Man hammers son, wife dead; shoots self

MANILA, Philippines—What could have possessed an otherwise “jolly” man to kill his own wife and son?

Residents of Barangay (village) 251, Zone 23 in Tondo were bewildered as news spread of the grisly discovery at noon Wednesday: Their jeweler neighbor Nelson Cruzat, his wife Cecil, and their 8-year-old son “CM” were found dead inside their bedroom.

The way the bodies were found, on the second floor of the family’s apartment at the corner of Alameda and San Nicolas Streets provided clues to what happened: The boy lay peacefully on his side in bed with a hole in the head and a hammer near his feet. His mother lay beside him, head wrapped in a blood-soaked blanket, hair strands on her fingers. And his father was slumped on the side of the bed, a bullet hole in the head and a 9-mm gun near one hand.

Manila Police District deputy chief Senior Inspector Ismael de la Cruz surmised Cruzat had taken a hammer, struck his sleeping son dead, wrapped Cecil’s head in a blanket to stifle any sounds, then struck her dead, too, before shooting himself.

The family was living with Cecil’s mother, who found the bodies.
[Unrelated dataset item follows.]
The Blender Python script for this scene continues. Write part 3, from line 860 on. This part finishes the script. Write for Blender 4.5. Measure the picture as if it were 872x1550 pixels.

Since  early morning, she had been knocking on the bedroom door to send the boy to school. At around noon, she finally sought help from neighbors to break the door down.

She told the neighbors she heard an explosion before dawn but assumed it was just a firecracker. She admitted the family was having financial problems.

“We are shocked. We can’t imagine why this happened. This is just tragic,” said Brgy. 251 chairperson Renato del Mundo, shaking his head. “Nelson was a good man. No blotter records. Never a troublemaker,” he said.

The chairman added Cruzat was a “jolly” person, even drinking with him and other neighbors on occasion.

But Del Mundo noted that a neighbor had greeted Cruzat as he walking home on Tuesday evening but got no response.  Cruzat was “looking troubled,” Del Mundo reported the neighbor as saying.

MPD Tondo Station 2 commander Supt. Ernesto Tendero confirmed there was “no forced entry” and that “everything in the room seemed in place.” He shared the Homicide section’s theory that the case was a double-murder and suicide.

Tendero said they were still looking into Cruzat’s motive  for killing his family and himself.